After Duterte: A preview

The images were distasteful. They showed Rep. Alan Peter Cayetano bowing low before President Duterte, who had just anointed him Speaker of the House of Representatives. He is doing the “mano,” the Filipino ritual of respect, but something is wrong. He is bowing too low, and the President does not seem to like it. In the way the President angles his body, which suggests that he is taking away his hand, and in the way his face is set, the President seems to be expressing his own distaste.

Mr. Duterte likes to observe the ritual too, for instance when he greets an old, familiar bishop, but then the images of that encounter — as when Archbishop of Davao Romulo Valles, the president of the Catholic Bishops’ Conference of the Philippines, visited him in the presidential palace in July last year — are on a different register from Cayetano’s awkward bowing.

The President and his honored guest look like they are connecting; smiles lighten their faces; and many signs of mutual respect abound, including the not-insignificant gesture on the part of the guest to raise his hand to about the level of his chest, thus preventing the President from bowing too low.

Cayetano’s encounter, on the other hand, does not show any connection at all with the President except for the hands; Mr. Duterte is looking away (and looking irritated). There are no smiles (not even on Cayetano’s face). And the putative Speaker’s head is awkwardly around the President’s waist — Cayetano is engaged in a grim act of abasement, rather than ritual respect.

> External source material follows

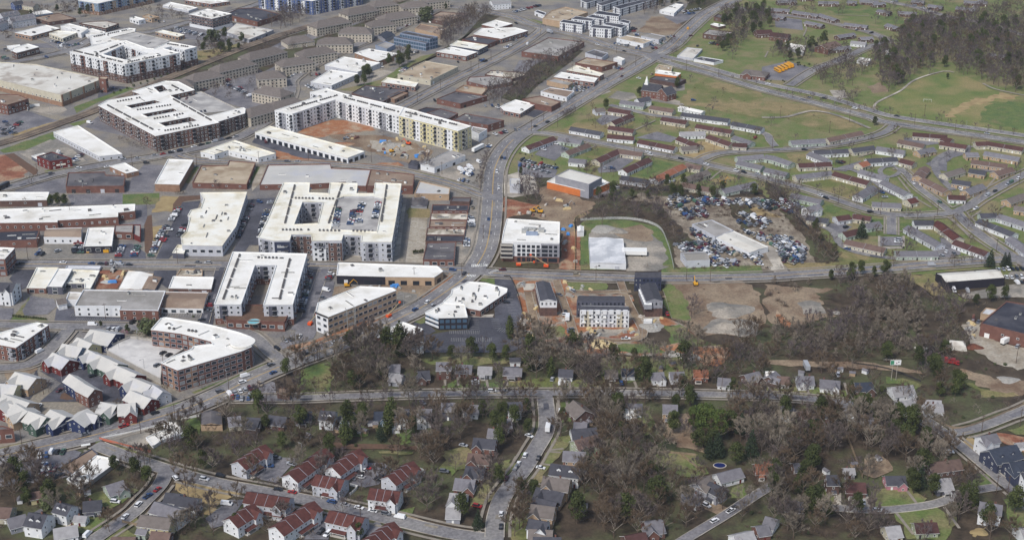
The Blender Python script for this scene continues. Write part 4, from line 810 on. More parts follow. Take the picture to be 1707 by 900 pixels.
B(10, "three-storey brick corner office cut by the left edge", "32,832 -70,832 -50,755 97,762", 110, "brick_red", "roof_white", 3, "office", units=3)
B(10, "cream-roofed market hall stepping down between two car parks", "1450,747 1190,742 1180,690 1215,655 1240,562 1225,550 1245,515 1310,500 1330,440 1305,400 1612,397 1540,620", 66, "wall_lgrey", "roof_cream", 1, "shop", units=14); B(10, "flat entrance canopy at the foot of the market hall", "1200,797 1125,792 1160,740 1222,745", 32, "wall_dgrey", "roof_cream", 1, "plain", units=0, name="canopy", cat="canopy")
# ---- second row, middle
B(10, "bent white commercial building with a notched front", "1400,152 1308,132 1530,58 1799,145 1690,172 1490,122", 34, "wall_white", "roof_cream", 1, "mill", units=10); B(11, "long white garage block with a row of wide bays", "625,174 20,7 115,-35 735,132", 37, "wall_white", "roof_cream", 1, "dock", units=7)
B(11, "sprawling warehouse with a patched silver-white roof", "50,350 105,220 512,213 518,240 775,250 745,358 625,355 610,332 390,345", 30, "brick_red", "roof_metal_white", 1, "ware", units=4); B(11, "brick warehouse with a brown gravel roof at the bend", "1050,357 748,357 775,250 1060,282", 50, "brick_red", "roof_brown", 1, "ware", units=7)
apt = B(11, "big apartment block with cream roofs around a courtyard and a parking deck", "912,722 712,720 716,680 596,675 585,712 390,714 385,672 258,672 245,712 145,714 40,690 90,600 205,335 378,335 372,400 500,405 508,335 690,340 682,405 795,405 803,337 975,342 945,540", 130, "wall_lgrey", "roof_cream", 4, "apt", ["275,608 330,460 465,462 430,600", "515,640 555,440 600,425 795,425 860,440 815,655"], units=4, rows=["190,642,380,642", "430,645,580,648", "215,600,280,350", "500,600,590,345", "845,590,880,350", "275,435,540,440", "650,648,800,652"], panels=(["wall_grey", None, "wall_dgrey", "wall_grey", None, "wall_white"], 9, 2.5), solo=True)
B(11, "top level of the parking deck inside the big apartment block", "815,653 517,638 557,441 600,426 795,426 858,441", 0, "wall_concrete", "roof_deck", 1, "plain", name="parking_deck", cat="parking deck", units=0, h=max(6, apt[1] - .6), par=.3)
B(11, "white-roofed low industrial shed beside the bare tree", "1285,412 1060,407 1095,325 1292,370", 36, "wall_tan", "roof_metal_white", 1, "ware", units=1); B(11, "open brick shed with a dark roof by the bend", "1420,462 1292,457 1310,430 1430,432", 22, "brick_brown", "roof_dark", 1, "plain", units=0)
for l_, p_, d_, w_, r_ in [("black-roofed shop, top of the small shop strip", "1410,520 1172,520 1178,478 1415,480", 12, "brick_red", "roof_black"), ("white mottled roof, second in the small shop strip", "1405,578 1162,577 1168,532 1412,534", 10, "brick_red", "roof_mottled"), ("brown-roofed brick shop, third in the small shop strip", "1395,624 1156,622 1162,579 1402,580", 16, "brick_red", "roof_brown"), ("white roof with brown patches, fourth in the small shop strip", "1386,677 1136,675 1146,631 1392,634", 12, "brick_red", "roof_mottled"), ("black-roofed shop, fifth in the small shop strip", "1376,720 1132,717 1138,677 1384,679", 16, "brick_brown", "roof_black"), ("largest dark-roofed brick shop at the lower end of the strip", "1320,840 1115,837 1142,725 1330,720", 40, "brick_red", "roof_dark")]:
    B(11, l_, p_, d_, w_, r_, 1, "shop", units=4)
B(11, "grey hangar-like shed with rounded roof left of the strip", "1140,492 1037,487 1040,432 1150,442", 12, "wall_grey", "roof_dark", 1, "plain", units=0, gable=1.5); B(11, "white workshop with a grey roof and a row of white doors", "1190,237 1100,215 1290,125 1393,158", 34, "wall_white", "roof_grey", 1, "ware", units=3, gable=1.5); B(11, "small dark-roofed house at the site entrance", "1080,225 1020,215 1040,188 1090,195", 24, "wall_dgrey", "shingle_dark", 1, "plain", units=0, gable=1.2, name="house", cat="house")
# ---- second row, right
o5 = B(12, "unfinished five-storey office, white and grey over a brick base", "362,730 62,722 -14,714 -2,650 20,570 365,592", 126, "wall_white", "roof_white", 4, "plain", base=("brick_red", 4.2), units=8, name="office_building", cat="office building")
B(12, "tall grey metal box of the orange-based warehouse", "555,347 335,292 425,247 640,302", 90, "wall_grey", "roof_pale", 1, "plain", units=0, name="warehouse", cat="warehouse"); B(12, "orange lower wall of the tall grey warehouse with white skirt roof", "549,392 281,328 335,298 425,262 640,312 690,335", 43, "wall_orange", "roof_white", 1, "plain", units=0, name="warehouse", cat="warehouse")
B(12, "pale metal warehouse with a ribbed silver roof in a mown lot", "797,864 563,858 552,692 778,702", 36, "wall_white", "roof_metal", 1, "ware", units=0, gable=1.2); B(12, "small white gabled pump house by the fence", "522,652 478,654 476,620 523,620", 32, "wall_white", "roof_white", 1, "plain", units=0, gable=1.5, name="shed", cat="shed"); B(12, "long scrapyard shed, tan upper half", "1380,690 1227,607 1357,578 1497,647", 30, "wall_lgrey", "roof_grey", 1, "ware", units=2)
B(12, "long scrapyard shed, white lower half", "1600,792 1384,692 1499,650 1724,754", 32, "wall_white", "roof_pale", 1, "ware", units=3, gable=1); B(12, "small pale blue metal shed with a tan roof in the scrapyard", "1345,838 1195,845 1152,790 1310,785", 46, "wall_lgrey", "roof_grey", 1, "ware", units=0, gable=2); B(12, "roof frame of a filling station canopy beside the boulevard", "105,357 38,354 40,310 103,310", 45, "wall_lgrey", "roof_metal_white", 1, "plain", units=0, name="canopy", cat="canopy")
# ---- third row
cr = B(20, "curved four-storey brick office with a bright white roof", "1160,697 1050,650 1110,615 1250,560 1262,540 1345,530 1390,526 1375,508 1185,458 985,432 1050,358 1080,352 1285,382 1400,408 1560,450 1640,480 1652,505 1640,545 1580,572", 135, "brick_red", "roof_white", 4, "office", units=10, rows=["1090,420,1150,430", "1220,435,1290,445", "1180,615,1250,600"], panels=(["brick_tan", None, "brick_brown"], 6, 5), solo=True)
dk = B(20, "open white parking deck in front of the crescent office", "1048,757 695,570 698,545 850,480 985,500 1200,560 1060,650", 30, "wall_concrete", "concrete_deck", 1, "plain", name="parking_deck", cat="parking deck", units=0, par=.9)
B(20, "long grey-roofed warehouse, white wall on the left, brick front on the right", "1032,308 780,303 785,281 485,279 545,172 1080,180", 63, "wall_white", "roof_grey", 2, "mill", walls={0: "brick_red", 5: "brick_red"}, units=3); B(20, "low white shed with a rusted tan roof beside the long grey warehouse", "1325,297 1050,292 1076,185 1360,190", 28, "wall_white", "roof_brown", 1, "shop", units=0, gable=1.5)
B(20, "white-roofed block right of the arched white roof", "1378,167 1100,162 1130,85 1397,90", 22, "brick_brown", "roof_white", 1, "ware", units=1); B(20, "white arched-roof hall below the red dirt lot", "930,172 768,170 835,45 1003,70", 16, "wall_tan", "roof_white", 1, "plain", units=0, gable=1); B(20, "brown-grey vaulted shed beside the arched white hall", "1010,174 907,167 945,82 1060,88", 14, "wall_dgrey", "roof_brown", 1, "plain", units=2, gable=1); B(20, "cluster of low roofs at the top of the dark alley", "1320,82 1150,80 1180,38 1320,40", 12, "wall_tan", "roof_mottled", 1, "plain", units=5)
B(20, "leftmost white market roof with brick front", "300,162 175,160 240,28 382,28", 32, "brick_red", "roof_cream", 1, "shop", units=1); B(20, "tall bright white middle market roof with dark open front", "405,152 307,150 378,35 472,37", 48, "wall_dgrey", "roof_white", 2, "shop", units=0); B(20, "cream right market roof with terrace", "590,165 552,162 552,132 412,130 470,40 650,48", 28, "wall_dgrey", "roof_cream", 1, "shop", units=6); B(20, "pale blue canopy along the main street behind the market roofs", "650,38 425,35 440,15 660,18", 14, "wall_lgrey", "roof_metal", 1, "plain", units=0, name="canopy", cat="canopy")
B(20, "small white block left of the long grey warehouse", "520,242 430,240 450,188 532,190", 34, "wall_white", "roof_pale", 1, "plain", units=0)
B(20, "three-storey brick townhouse block with white bays and roof", "105,550 -120,508 -60,470 240,385 318,402", 92, "brick_red", "roof_white", 3, "brickapt", units=12, panels=(["wall_white", None, "wall_grey"], 3, 4), solo=True)
U = B(None, "U-shaped white-roofed apartment block around a narrow brick court", "402,508.5 357,508 388,421 512,424 488,509 439,509 460,443 425,443", 128, "wall_lgrey", "roof_white", 4, "apt", rows=["372,500,400,425", "466,500,484,430", "428,430,470,431"], panels=(["wall_dgrey", None, "wall_white", None, "brick_red"], 5, 3), base=("brick_red", 4), solo=True)
B(None, "brick podium with pool terrace below the U-shaped apartments", "474,538 377,534 374,509 488,509", 58, "brick_red", "mulch", 1, "shop", units=0, name="pool_terrace", cat="terrace")
B(21, "low retail strip, black front at left and tan front at right", "1190,91 870,86 552,78 562,-5 1210,18 1248,52", 52, "wall_tan", "roof_white", 1, "dock", walls={1: "wall_black", 2: "wall_black"}, units=2)
of_ = B(21, "new three-storey tan and white office at the street corner", "495,352 415,320 430,258 700,150 915,160 942,177", 118, "wall_tan", "roof_white", 3, "office", units=4, walls={0: "wall_white"}, solo=True)
B(21, "black glass office with white bands and a white roof", "1220,357 1130,320 1250,255 1387,266 1407,352", 74, "wall_black", "roof_white", 2, "glass", units=6); B(21, "rambling brick medical building with a bright white roof", "1490,307 1395,290 1247,250 1300,200 1305,170 1415,120 1530,128 1667,165 1662,190", 40, "brick_red", "roof_white", 1, "shop", units=14); B(21, "white roof half hidden by ivy-clad trees", "1000,502 785,480 985,382 1117,430", 16, "brick_red", "roof_white", 1, "plain", units=3); B(21, "small white-walled annexe behind the bare trees", "1120,575 1035,560 1050,510 1125,515", 14, "wall_white", "roof_pale", 1, "plain", units=1); B(21, "small brown roadside building with a red sign wall", "245,868 165,855 170,808 250,812", 26, "brick_brown", "roof_brown", 1, "plain", units=0)
B(22, "three-storey navy townhouse block by the cross street", "1028,92 852,92 856,56 1026,53", 84, "wall_navy", "shingle_dark", 3, "town", name="townhouse_row", cat="townhouse row", units=0, par=.2, gable=2); B(22, "grey-brown townhouse block with charcoal roof and white decks", "1036,240 928,244 885,142 990,126", 106, "wall_grey", "shingle_dark", 3, "town", name="townhouse_row", cat="townhouse row", units=0, par=.2, gable=1.5, base=("brick_brown", 6), solo=True)
B(22, "white townhouse row of seven units with a charcoal roof", "818,306 497,301 502,272 812,278", 112, "wall_white", "shingle_dark", 4, "town", name="townhouse_row", cat="townhouse row", units=0, par=.2, gable=1.2, panels=(["wall_cream", None, "wall_lgrey"], 4, 2.6), solo=True); B(22, "grey townhouse row standing behind the white row", "790,242 475,242 488,208 785,212", 108, "wall_dgrey", "shingle_dark", 3, "town", name="townhouse_row", cat="townhouse row", units=0, par=.2, gable=1.2, solo=True)
B(22, "leftmost townhouse row, white over brick, with charcoal roof", "346,242 236,242 207,118 300,121", 100, "wall_white", "shingle_dark", 3, "town", name="townhouse_row", cat="townhouse row", units=0, par=.2, gable=1.2, base=("brick_brown", 6), solo=True)
B(23, "long black metal warehouse with a pale grey roof", "1175,124 1108,62 1495,35 1558,94", 50, "wall_black", "roof_pale", 1, "plain", units=6, gable=2.0); B(23, "brick plant with a huge charcoal roof at the right edge", "1400,392 1570,247 1900,300 1800,490", 80, "brick_red", "roof_black", 1, "ware", units=5); B(23, "small tan metal shed against the brick plant", "1458,337 1400,327 1435,290 1507,302", 36, "wall_tan", "roof_metal", 1, "plain", units=0)
B(22, "white site office trailer by the townhouses", "968,372 912,374 914,360 966,358", 20, "wall_white", "roof_white", 1, "plain", units=0, name="site_trailer", cat="trailer", par=.1)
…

The images, since shared widely on social media, are visual proof that Cayetano — the President’s running mate in the 2016 elections, and on record as one of his major campaign contributors — holds a precarious position in the Duterte alliance. They show why he was the weakest candidate for Speaker, and why he needed the President’s outright backing to break the deadlock in the race to lead the House of Representatives. He may enjoy the President’s confidence, but in the race, he is no Marie Kondo solution: He does not “spark joy.”

In fact, the President’s decision to publicly endorse Cayetano, in a term-sharing arrangement with Rep. Lord Allan Velasco, with Rep. Martin Romualdez as majority leader throughout the entire term, does not simplify matters. Rather, it allows the factionalism at the center of the Duterte alliance to continue to fester. That the President issued his decision in public is already unprecedented. All House majorities find a way to align with whoever sits in Malacañang, and presidents have always had a say on who becomes Speaker, but Mr. Duterte saying the quiet part out loud is new.

What is even more extraordinary is that, after he spoke, the factions continued to make their views known. Talk of a possible coup in the House circulated; misgivings about Cayetano were shared.

I am of the view that the struggle for the speakership of the House is a preview of life after Mr. Duterte. Three factions of varying strengths are vying for political control: the Duterte siblings, Sen. Bong Go and other members of one of the President’s inner circles, and the political allies of ex-President, ex-Speaker Gloria Arroyo. The advantage of the first two factions lies in their (perceived) closeness to the President, and thus to whatever legacy he will manage to accumulate at the end of his term. Their disadvantage is that they are their own worst enemies.

It is not often that a group of regional representatives allied with the President’s children will issue a strong statement condemning the intervention of Cabinet secretaries — by legal definition and political tradition the alter ego of the President — in the selection of the Speaker of the House. The statement was issued when it became clear that Cayetano was the secretaries’ preference. The continued sniping after Mr. Duterte made his decision known only shows that not even the President’s authority was enough to cloak Cayetano with a protective mantle. The other factions know that while the President delivered the votes for his running mate — Region XI was the only one where Cayetano topped the vice presidential race — there has never been a real connection between the street tough from Davao and the hyperarticulate politician-of-many-shapes from Taguig. The awkward photos are only more proof.

Cayetano was also a lead cheerleader of the opposition when Arroyo was president; he is not welcome among Arroyo’s allies.

His immediate floating of term extensions was a shameless attempt to curry favor with the politicians who will only be forced to vote for him. Whether it will fly depends on many factors — including whether he will in fact survive more than a few months in the position he was given, rather than earned. But that he had to already deploy such a trial balloon is itself a sign of weakness.

Expect bloodletting among the allies.